The journey turned out to be challenging at best: arduous and discouraging at worst. I didn’t do well in the final exam. I studied liberal arts in college and became a reporter after that.

I guess what that experience taught me was that listening to my parent’s advice was also my choice. I was the one who made the decision, and ultimately, I have had to live with my choice. I figure there are a thousand mistakes to make when making decisions and we can always justify them however we want, given that we are still young and can afford to make poor decisions.

But what I’ve realised is that that might not be the case. Coming to the end of my study at ANU instilled in me a sense of urgency to think about my decision-making abilities.

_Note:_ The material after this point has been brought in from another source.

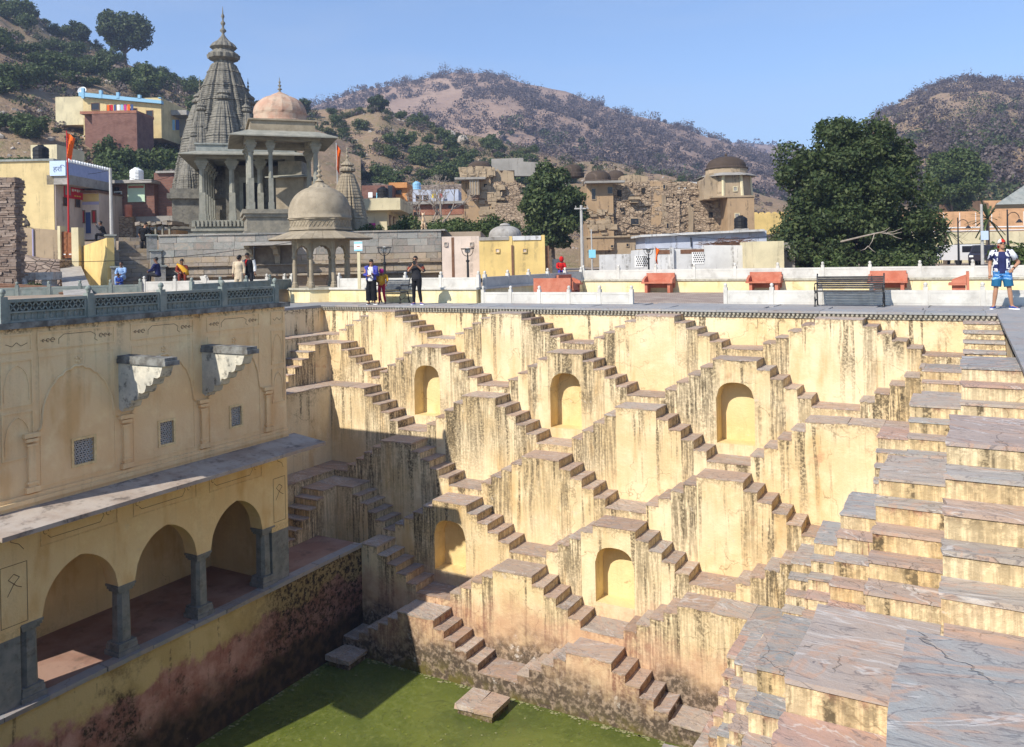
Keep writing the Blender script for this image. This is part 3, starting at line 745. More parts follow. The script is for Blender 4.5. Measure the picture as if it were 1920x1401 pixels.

In Meg Jay’s Ted Talk ‘30 is not the new 20’, she said society’s ‘benign neglect’ for the 20s is a real problem and has real consequences. What she meant was that it is important for the 20 something to realise that although they may dismiss decisions they made in their 20s as trivial, these very decisions are defining their lives.

I think it is very true. As someone who is about to graduate, I’m writing this not to preach the importance of making right decisions, but about the importance of making an effort for making good decisions. So by the end of your campus life, you’ll be more confident with your choices.

That may mean spending more time in finding out the right information or following structure for decision-making while following your instincts or even picking up some skills in using technologies if you want hard evidence to back up your decisions.

Don’t freak out by decisions you have already made. I think the answer lies in only waking up to the fact that you are the choices that you make.